## Required task:
Retype the opening lines of the listing below, ending with the line that contains "# The driveway, the", and leave out any pictures.

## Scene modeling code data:
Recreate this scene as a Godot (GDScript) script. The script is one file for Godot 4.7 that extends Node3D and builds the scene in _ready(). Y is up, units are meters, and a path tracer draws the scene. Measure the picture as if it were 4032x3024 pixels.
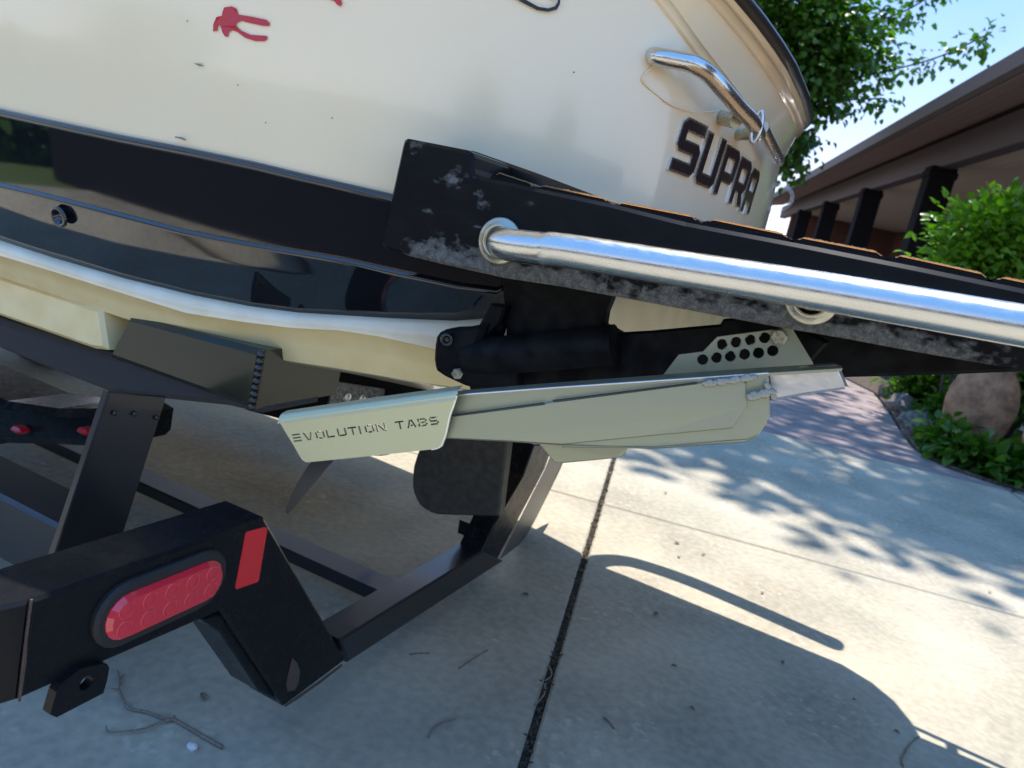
extends Node3D
# The boat's own axes are the scene's: +x runs aft, -z runs across the boat away from the camera, y is up.
# The driveway, the house and the garden are turned by 13.5 degrees to it; uvp() places things in their grid (u across, v away).

const GU := Vector3(0.9724, 0, -0.2334)
const GV := Vector3(-0.2334, 0, -0.9724)
const KEEL_Z := -1.6
const HULL_X := [-4.300, -4.220, -3.900, -3.400, -2.600, -2.000, -1.600, -1.400, -1.200, -1.050, -0.920, -0.820, -0.740, -0.670, -0.610, -0.560, -0.510, -0.465, -0.425, -0.390, -0.360, -0.335, -0.310, -0.285, -0.268, -0.256, -0.248]
const HULL_Z := [-1.600, -1.192, -0.937, -0.820, -0.780, -0.782, -0.789, -0.798, -0.813, -0.829, -0.846, -0.862, -0.877, -0.894, -0.912, -0.929, -0.950, -0.973, -0.996, -1.021, -1.046, -1.072, -1.119, -1.215, -1.308, -1.409, -1.600]
const HULL_NX := [-1.000, -0.871, -0.349, -0.138, -0.019, 0.016, 0.030, 0.059, 0.093, 0.114, 0.143, 0.175, 0.203, 0.261, 0.312, 0.359, 0.418, 0.472, 0.537, 0.623, 0.658, 0.796, 0.938, 0.979, 0.989, 0.996, 1.000]
const HULL_NZ := [0.001, 0.491, 0.937, 0.990, 1.000, 1.000, 1.000, 0.998, 0.996, 0.993, 0.990, 0.985, 0.979, 0.965, 0.950, 0.933, 0.908, 0.881, 0.843, 0.782, 0.753, 0.605, 0.345, 0.202, 0.149, 0.091, 0.003]
const HULL_STRIPE_TOP := [0.900, 0.900, 0.900, 0.900, 0.900, 0.899, 0.899, 0.898, 0.897, 0.897, 0.899, 0.899, 0.897, 0.896, 0.895, 0.895, 0.895, 0.895, 0.895, 0.895, 0.895, 0.895, 0.895, 0.895, 0.895, 0.895, 0.895]
const HULL_CREASE := [0.769, 0.769, 0.770, 0.770, 0.771, 0.773, 0.776, 0.777, 0.781, 0.780, 0.779, 0.783, 0.788, 0.792, 0.792, 0.792, 0.792, 0.796, 0.833, 0.867, 0.887, 0.887, 0.887, 0.887, 0.887, 0.887, 0.887]
const HULL_STRIPE_LOW := [0.698, 0.697, 0.697, 0.696, 0.695, 0.693, 0.688, 0.686, 0.681, 0.680, 0.683, 0.689, 0.698, 0.710, 0.720, 0.729, 0.738, 0.752, 0.807, 0.856, 0.884, 0.884, 0.884, 0.884, 0.884, 0.884, 0.884]
const HULL_CHINE := [0.662, 0.662, 0.662, 0.662, 0.662, 0.662, 0.662, 0.662, 0.662, 0.659, 0.656, 0.666, 0.676, 0.689, 0.694, 0.694, 0.694, 0.694, 0.694, 0.694, 0.694, 0.694, 0.694, 0.694, 0.694, 0.694, 0.694]
const HULL_EDGE := [0.626, 0.625, 0.625, 0.625, 0.624, 0.623, 0.621, 0.621, 0.618, 0.614, 0.614, 0.613, 0.621, 0.628, 0.632, 0.635, 0.638, 0.640, 0.640, 0.640, 0.640, 0.640, 0.640, 0.640, 0.640, 0.640, 0.640]
const HULL_SHEER := [1.260, 1.258, 1.257, 1.255, 1.252, 1.249, 1.248, 1.247, 1.246, 1.246, 1.245, 1.242, 1.240, 1.237, 1.235, 1.231, 1.226, 1.222, 1.217, 1.214, 1.210, 1.189, 1.166, 1.147, 1.133, 1.121, 1.118]
const HULL_RAIL := [1.360, 1.357, 1.353, 1.349, 1.343, 1.339, 1.335, 1.334, 1.332, 1.331, 1.330, 1.322, 1.314, 1.307, 1.301, 1.294, 1.287, 1.280, 1.273, 1.267, 1.262, 1.254, 1.244, 1.234, 1.227, 1.222, 1.216]

var M := {}
var rng := RandomNumberGenerator.new()
var taken := {}


func _ready() -> void:
	rng.seed = 20240611
	# ---- camera
	var cam := Camera3D.new()
	cam.name = "camera"
	cam.fov = 52.8
	cam.near = 0.02
	cam.far = 900.0
	cam.transform = Transform3D(Basis(Vector3(0.88350, 0.20337, -0.42198), Vector3(-0.27085, 0.95677, -0.10596), Vector3(0.38219, 0.20791, 0.90039)), Vector3(0, 0.9, 0))
	var lens := CameraAttributesPhysical.new()
	lens.frustum_focal_length = 24.17
	lens.exposure_aperture = 8.0
	lens.frustum_focus_distance = 0.95
	cam.attributes = lens
	add_child(cam)
	# ---- sky, exposure
	var env := Environment.new()
	env.background_mode = Environment.BG_SKY
	var sky := Sky.new()
	var sm := ProceduralSkyMaterial.new()
	sm.sky_top_color = Color(0.365, 0.56, 0.81)
	sm.sky_horizon_color = Color(0.9, 0.88, 0.86)
	sm.sky_curve = 0.105
	sm.ground_bottom_color = Color(0.3, 0.3, 0.27)
	sm.ground_horizon_color = Color(0.5, 0.55, 0.55)
	sm.sky_energy_multiplier = 1.0
	sm.sky_cover = cloud_cover()
	sm.sky_cover_modulate = Color(1, 1, 1, 0.14)
	sky.sky_material = sm
	env.sky = sky
	env.background_energy_multiplier = 0.86
	env.tonemap_mode = Environment.TONE_MAPPER_LINEAR
	env.tonemap_exposure = 2.85
	env.sdfgi_enabled = true
	env.ssao_enabled = true
	env.ssil_enabled = true
	var world := WorldEnvironment.new()
	world.name = "world_environment"
	world.environment = env
	add_child(world)
	# ---- sun
	var sun := DirectionalLight3D.new()
	sun.name = "sun"
	sun.light_energy = 0.73
	sun.light_color = Color(1.0, 0.975, 0.95)
	sun.light_angular_distance = 0.53
	sun.shadow_enabled = true
	sun.basis = Basis.looking_at(Vector3(0.05, -0.9, 0.26), Vector3(0, 0, 1))
	add_child(sun)

	make_materials()
	build_ground()
	build_house()
	build_trees()
	build_boat()
	build_trailer()
	build_garden()
	build_litter()


# ------------------------------------------------------------------ helpers

func uvp(u: float, y: float, v: float) -> Vector3:
	return GU * u + GV * v + Vector3(0, y, 0)


func numbered(called: String) -> String:
	var k: int = taken.get(called, 0)
	taken[called] = k + 1
	return called if k == 0 else "%s_%03d" % [called, k]


func thing(called: String, label: String, category: String, at := Vector3.ZERO, group := "") -> Node3D:
	var o := Node3D.new()
	o.name = numbered(called)
	o.position = at
	add_child(o)
	tag(o, label, category, group)
	return o


func tag(o: Node3D, label: String, category: String, group := "") -> void:
	o.set_meta("label", label)
	o.set_meta("category", category)
	if group != "":
		o.set_meta("group", group)


func structure(called: String) -> Node3D:
	var o := Node3D.new()
	o.name = numbered(called)
	o.set_meta("kind", "structure")
	add_child(o)
	return o


func mb() -> SurfaceTool:
	var st := SurfaceTool.new()
	st.begin(Mesh.PRIMITIVE_TRIANGLES)
	return st


func obj(called: String, st: SurfaceTool, m: Material, parent: Node3D) -> MeshInstance3D:
	st.generate_normals()
	return put(called, st.commit(), m, parent)


func put(called: String, mesh: Mesh, m: Material, parent: Node3D) -> MeshInstance3D:
	var o := MeshInstance3D.new()
	o.mesh = mesh
	o.material_override = m
	o.name = called if parent != self else numbered(called)
	parent.add_child(o, true)
	# vertices are given in the scene's axes; take out where the parent stands
	var p: Node = parent
	var xf := Transform3D()
	while p != self and p is Node3D:
		xf = p.transform * xf
		p = p.get_parent()
	o.transform = xf.affine_inverse()
	return o


func lin(r: float, g: float, b: float, a := 1.0) -> Color:
	var c := Color(r, g, b).linear_to_srgb()
	c.a = a
	return c


func mat(r: float, g: float, b: float, rough := 0.6, metal := 0.0, coat := 0.0) -> StandardMaterial3D:
	var m := StandardMaterial3D.new()
	m.albedo_color = lin(r, g, b)
	m.roughness = rough
	m.metallic = metal
	if coat > 0.0:
		m.clearcoat_enabled = true
		m.clearcoat = coat
		m.clearcoat_roughness = 0.04
	return m


func tri(st: SurfaceTool, a: Vector3, b: Vector3, c: Vector3, n: Vector3, uvf = null) -> void:
	if (a - c).cross(a - b).dot(n) < 0.0:
		var t := b
		b = c
		c = t
	for p in [a, b, c]:
		if uvf != null:
			var d: Vector3 = p - uvf[0]
			st.set_uv(Vector2(d.dot(uvf[1]), d.dot(uvf[2])))
		st.add_vertex(p)


func quad(st: SurfaceTool, a: Vector3, b: Vector3, c: Vector3, d: Vector3, n: Vector3, uvf = null) -> void:
	tri(st, a, b, c, n, uvf)
	tri(st, a, c, d, n, uvf)


func newell(pts: Array) -> Vector3:
	var n := Vector3.ZERO
	for i in pts.size():
		var a: Vector3 = pts[i]
		var b: Vector3 = pts[(i + 1) % pts.size()]
		n += (a - b).cross(a + b) * 0.5
	return n.normalized()


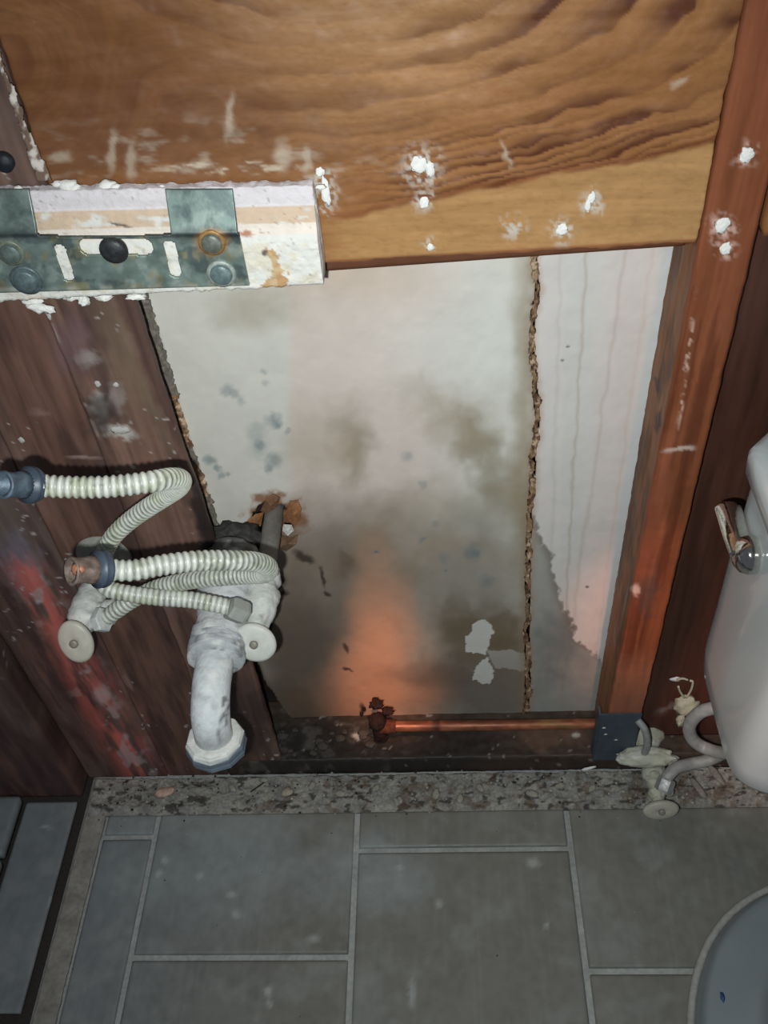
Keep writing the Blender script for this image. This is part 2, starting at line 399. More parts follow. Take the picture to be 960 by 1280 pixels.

## Result:
Recreate this scene as a Godot (GDScript) script. The script is one file for Godot 4.7 that extends Node3D and builds the scene in _ready(). Y is up, units are meters, and a path tracer draws the scene. Measure the picture as if it were 4032x3024 pixels.
extends Node3D
# The boat's own axes are the scene's: +x runs aft, -z runs across the boat away from the camera, y is up.
# The driveway, the house and the garden are turned by 13.5 degrees to it; uvp() places things in their grid (u across, v away).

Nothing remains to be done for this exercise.